---------- Material supplied
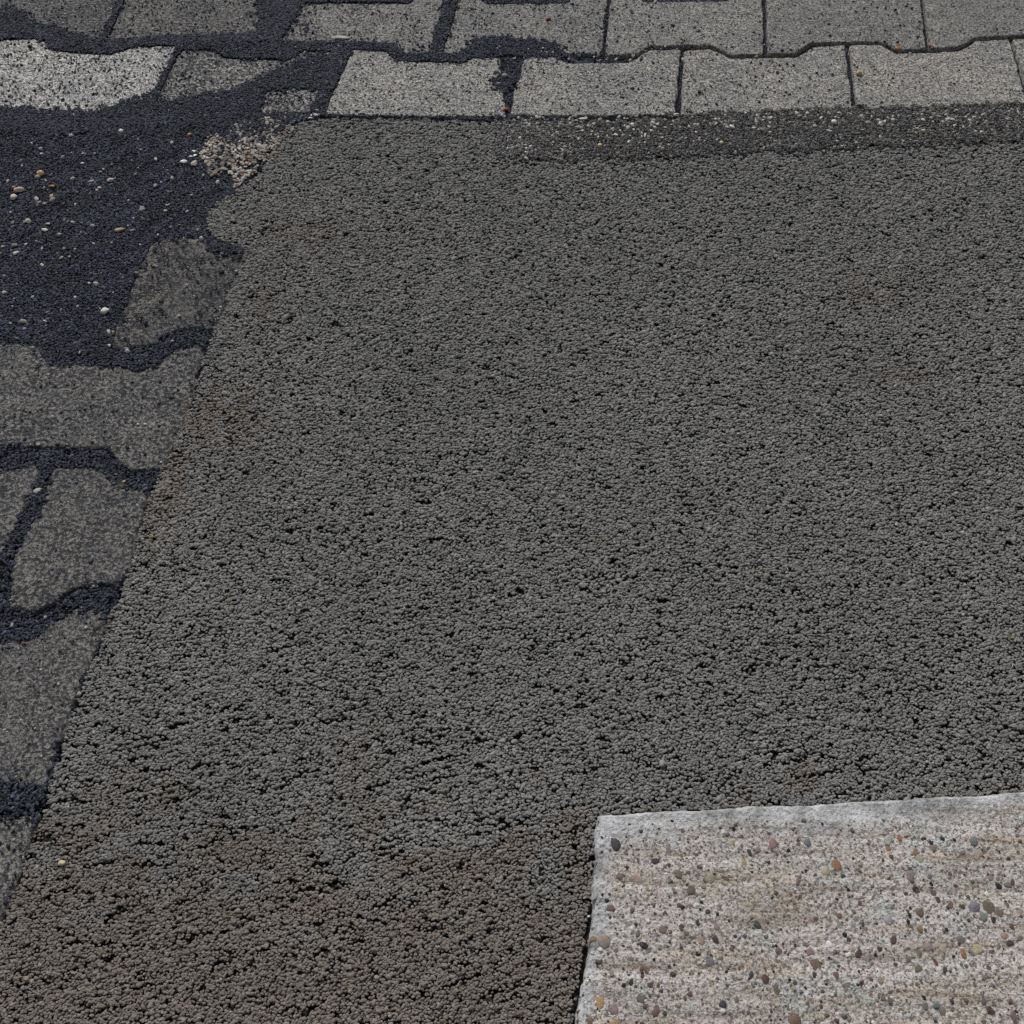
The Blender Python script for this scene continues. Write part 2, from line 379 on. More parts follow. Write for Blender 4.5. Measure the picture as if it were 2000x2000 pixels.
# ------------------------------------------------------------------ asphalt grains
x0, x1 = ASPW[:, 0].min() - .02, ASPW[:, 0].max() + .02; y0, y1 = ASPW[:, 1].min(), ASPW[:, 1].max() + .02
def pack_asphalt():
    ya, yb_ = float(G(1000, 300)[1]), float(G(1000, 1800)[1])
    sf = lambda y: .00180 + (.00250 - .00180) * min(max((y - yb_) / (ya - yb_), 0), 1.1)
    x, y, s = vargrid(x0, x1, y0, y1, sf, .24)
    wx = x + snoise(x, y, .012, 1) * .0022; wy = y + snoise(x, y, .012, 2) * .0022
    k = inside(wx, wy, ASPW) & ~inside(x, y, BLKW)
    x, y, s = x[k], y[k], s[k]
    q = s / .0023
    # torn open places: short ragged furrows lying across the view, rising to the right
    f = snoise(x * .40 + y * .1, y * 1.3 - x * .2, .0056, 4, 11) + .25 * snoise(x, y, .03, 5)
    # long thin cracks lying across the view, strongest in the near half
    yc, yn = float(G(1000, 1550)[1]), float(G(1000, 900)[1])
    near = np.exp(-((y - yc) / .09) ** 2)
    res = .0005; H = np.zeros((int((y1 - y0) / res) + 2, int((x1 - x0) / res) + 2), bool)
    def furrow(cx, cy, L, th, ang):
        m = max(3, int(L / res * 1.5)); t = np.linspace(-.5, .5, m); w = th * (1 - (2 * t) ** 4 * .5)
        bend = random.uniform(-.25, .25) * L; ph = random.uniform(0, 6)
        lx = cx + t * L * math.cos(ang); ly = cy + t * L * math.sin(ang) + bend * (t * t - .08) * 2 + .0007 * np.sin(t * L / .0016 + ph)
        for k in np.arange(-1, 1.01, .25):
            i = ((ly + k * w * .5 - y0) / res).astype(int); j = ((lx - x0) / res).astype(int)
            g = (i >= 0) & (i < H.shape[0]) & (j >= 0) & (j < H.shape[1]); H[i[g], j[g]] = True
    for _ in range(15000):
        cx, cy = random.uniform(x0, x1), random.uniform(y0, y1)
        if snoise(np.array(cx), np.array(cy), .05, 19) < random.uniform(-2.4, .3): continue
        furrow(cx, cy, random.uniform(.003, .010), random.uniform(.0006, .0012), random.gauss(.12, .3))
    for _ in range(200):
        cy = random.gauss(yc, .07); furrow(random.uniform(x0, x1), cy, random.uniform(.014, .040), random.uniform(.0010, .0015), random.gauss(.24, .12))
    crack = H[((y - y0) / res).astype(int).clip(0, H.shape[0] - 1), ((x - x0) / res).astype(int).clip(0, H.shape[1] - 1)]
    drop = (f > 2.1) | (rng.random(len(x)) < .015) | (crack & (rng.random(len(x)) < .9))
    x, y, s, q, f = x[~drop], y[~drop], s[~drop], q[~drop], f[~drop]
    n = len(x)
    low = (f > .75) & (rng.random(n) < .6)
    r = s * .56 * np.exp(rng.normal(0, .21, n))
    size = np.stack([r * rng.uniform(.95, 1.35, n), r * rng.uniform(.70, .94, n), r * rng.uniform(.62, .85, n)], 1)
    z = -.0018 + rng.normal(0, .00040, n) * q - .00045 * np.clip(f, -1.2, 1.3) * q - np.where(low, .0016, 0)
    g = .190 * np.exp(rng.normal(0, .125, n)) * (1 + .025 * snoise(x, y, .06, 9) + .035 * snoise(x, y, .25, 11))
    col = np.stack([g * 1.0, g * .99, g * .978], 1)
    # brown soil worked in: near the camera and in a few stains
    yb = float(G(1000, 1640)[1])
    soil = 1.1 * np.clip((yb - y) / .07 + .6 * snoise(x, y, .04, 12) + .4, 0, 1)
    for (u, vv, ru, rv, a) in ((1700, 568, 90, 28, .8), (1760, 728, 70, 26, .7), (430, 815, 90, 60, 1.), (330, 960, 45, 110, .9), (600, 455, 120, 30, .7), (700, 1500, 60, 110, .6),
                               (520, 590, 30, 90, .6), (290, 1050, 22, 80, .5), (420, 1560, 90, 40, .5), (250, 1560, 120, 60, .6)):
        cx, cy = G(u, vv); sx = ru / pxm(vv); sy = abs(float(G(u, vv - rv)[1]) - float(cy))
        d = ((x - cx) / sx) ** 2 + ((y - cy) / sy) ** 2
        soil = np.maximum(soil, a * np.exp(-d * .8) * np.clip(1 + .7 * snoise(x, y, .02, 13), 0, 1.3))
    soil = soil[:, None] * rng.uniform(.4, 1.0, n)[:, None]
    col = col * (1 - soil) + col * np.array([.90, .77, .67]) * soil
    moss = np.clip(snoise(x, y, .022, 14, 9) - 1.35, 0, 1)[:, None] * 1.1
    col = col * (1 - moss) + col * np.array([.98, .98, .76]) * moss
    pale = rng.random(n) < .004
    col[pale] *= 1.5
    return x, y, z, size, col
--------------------
---------- Material supplied
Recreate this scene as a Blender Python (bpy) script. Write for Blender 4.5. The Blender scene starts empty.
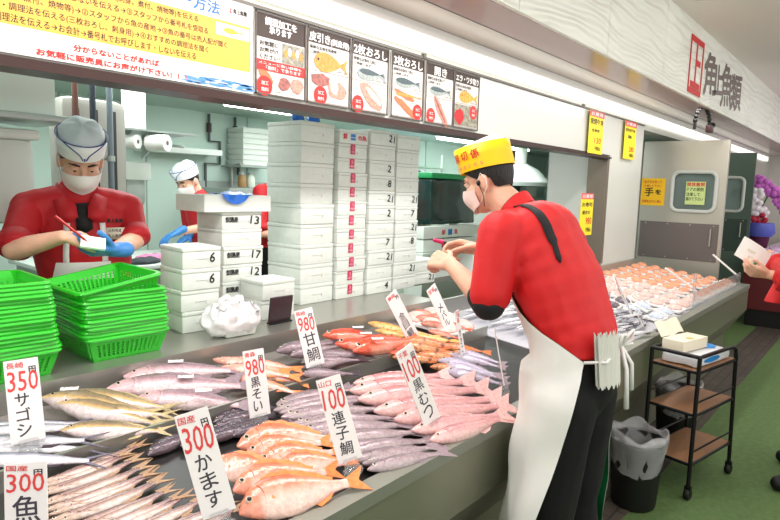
--------------------
---------- Material supplied
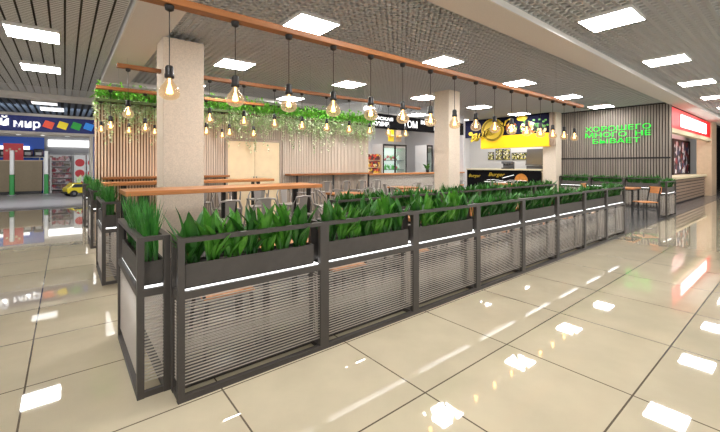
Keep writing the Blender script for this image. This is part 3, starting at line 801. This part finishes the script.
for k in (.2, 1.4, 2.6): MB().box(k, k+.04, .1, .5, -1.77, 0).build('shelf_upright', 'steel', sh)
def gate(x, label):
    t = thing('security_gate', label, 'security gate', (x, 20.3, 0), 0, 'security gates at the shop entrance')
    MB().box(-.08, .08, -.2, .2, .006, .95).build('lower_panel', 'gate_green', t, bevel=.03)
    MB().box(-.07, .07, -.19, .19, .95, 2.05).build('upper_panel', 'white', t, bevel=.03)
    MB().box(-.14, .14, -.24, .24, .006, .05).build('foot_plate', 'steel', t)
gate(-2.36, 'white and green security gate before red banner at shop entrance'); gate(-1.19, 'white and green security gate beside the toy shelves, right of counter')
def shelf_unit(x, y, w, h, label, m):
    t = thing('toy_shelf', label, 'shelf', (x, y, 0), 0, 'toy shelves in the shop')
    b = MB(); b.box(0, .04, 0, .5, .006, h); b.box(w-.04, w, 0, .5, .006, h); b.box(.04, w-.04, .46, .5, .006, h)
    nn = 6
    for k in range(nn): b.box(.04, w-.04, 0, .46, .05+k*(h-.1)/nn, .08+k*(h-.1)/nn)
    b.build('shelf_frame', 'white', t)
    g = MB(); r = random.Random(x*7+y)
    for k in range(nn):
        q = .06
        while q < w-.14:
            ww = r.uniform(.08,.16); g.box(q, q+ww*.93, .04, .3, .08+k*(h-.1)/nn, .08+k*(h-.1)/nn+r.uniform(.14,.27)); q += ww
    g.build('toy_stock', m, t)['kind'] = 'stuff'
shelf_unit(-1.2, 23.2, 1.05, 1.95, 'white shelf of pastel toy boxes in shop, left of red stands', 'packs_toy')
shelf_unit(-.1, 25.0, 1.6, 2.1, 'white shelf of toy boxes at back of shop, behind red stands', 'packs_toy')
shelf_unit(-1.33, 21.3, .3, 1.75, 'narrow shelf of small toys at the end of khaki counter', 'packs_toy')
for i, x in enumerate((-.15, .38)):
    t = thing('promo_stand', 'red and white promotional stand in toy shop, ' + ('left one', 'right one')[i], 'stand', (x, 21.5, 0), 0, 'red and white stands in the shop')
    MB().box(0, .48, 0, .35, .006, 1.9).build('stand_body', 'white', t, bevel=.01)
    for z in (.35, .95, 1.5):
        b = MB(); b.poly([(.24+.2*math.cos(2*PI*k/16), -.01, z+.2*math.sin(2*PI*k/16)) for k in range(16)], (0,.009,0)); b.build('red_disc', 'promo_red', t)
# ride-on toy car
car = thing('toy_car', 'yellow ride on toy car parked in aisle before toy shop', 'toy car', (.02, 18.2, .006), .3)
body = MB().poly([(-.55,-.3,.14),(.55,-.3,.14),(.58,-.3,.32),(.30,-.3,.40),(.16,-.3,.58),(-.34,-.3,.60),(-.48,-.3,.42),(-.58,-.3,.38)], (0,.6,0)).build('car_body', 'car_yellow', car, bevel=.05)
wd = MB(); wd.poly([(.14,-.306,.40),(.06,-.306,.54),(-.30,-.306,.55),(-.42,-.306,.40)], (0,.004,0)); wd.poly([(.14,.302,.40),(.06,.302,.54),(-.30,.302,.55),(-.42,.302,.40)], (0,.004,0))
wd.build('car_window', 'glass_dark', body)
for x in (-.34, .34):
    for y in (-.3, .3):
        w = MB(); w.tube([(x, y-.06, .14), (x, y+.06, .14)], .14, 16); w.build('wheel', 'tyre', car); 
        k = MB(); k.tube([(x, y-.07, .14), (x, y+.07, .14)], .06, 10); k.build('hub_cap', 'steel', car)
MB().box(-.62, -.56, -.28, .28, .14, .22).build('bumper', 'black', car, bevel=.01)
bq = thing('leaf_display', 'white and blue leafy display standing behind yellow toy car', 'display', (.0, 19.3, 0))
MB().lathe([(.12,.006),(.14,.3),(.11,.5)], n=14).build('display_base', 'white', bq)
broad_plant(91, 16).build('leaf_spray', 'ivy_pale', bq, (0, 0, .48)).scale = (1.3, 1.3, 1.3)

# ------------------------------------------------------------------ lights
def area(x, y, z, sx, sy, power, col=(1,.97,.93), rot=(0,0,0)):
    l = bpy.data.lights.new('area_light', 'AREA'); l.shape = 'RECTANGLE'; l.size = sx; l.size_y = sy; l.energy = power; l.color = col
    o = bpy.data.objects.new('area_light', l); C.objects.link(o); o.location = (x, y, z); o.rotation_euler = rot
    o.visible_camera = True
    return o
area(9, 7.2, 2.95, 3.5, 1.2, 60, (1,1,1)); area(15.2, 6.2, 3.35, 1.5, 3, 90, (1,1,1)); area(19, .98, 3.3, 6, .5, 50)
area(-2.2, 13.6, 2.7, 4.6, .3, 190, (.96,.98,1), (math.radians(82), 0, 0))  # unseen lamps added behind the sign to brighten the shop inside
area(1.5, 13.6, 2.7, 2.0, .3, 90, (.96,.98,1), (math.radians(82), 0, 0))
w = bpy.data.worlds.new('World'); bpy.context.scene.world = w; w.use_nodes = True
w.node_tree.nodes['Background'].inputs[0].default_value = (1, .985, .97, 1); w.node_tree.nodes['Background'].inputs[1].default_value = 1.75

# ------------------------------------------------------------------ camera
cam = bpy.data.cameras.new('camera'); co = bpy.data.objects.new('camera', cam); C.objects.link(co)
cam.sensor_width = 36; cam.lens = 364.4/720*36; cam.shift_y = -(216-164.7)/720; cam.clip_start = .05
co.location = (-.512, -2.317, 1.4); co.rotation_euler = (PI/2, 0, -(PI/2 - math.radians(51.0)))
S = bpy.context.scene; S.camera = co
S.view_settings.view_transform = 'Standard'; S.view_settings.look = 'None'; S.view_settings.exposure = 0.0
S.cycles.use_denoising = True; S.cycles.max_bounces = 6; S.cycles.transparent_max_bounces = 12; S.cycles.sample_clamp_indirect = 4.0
--------------------
- Your instructions:
Using the records given above, list every line that includes the word "Write".

- Result for this task:
The Blender Python script for this scene continues. Write part 2, from line 379 on. More parts follow. Write for Blender 4.5. Measure the picture as if it were 2000x2000 pixels.
Recreate this scene as a Blender Python (bpy) script. Write for Blender 4.5. The Blender scene starts empty.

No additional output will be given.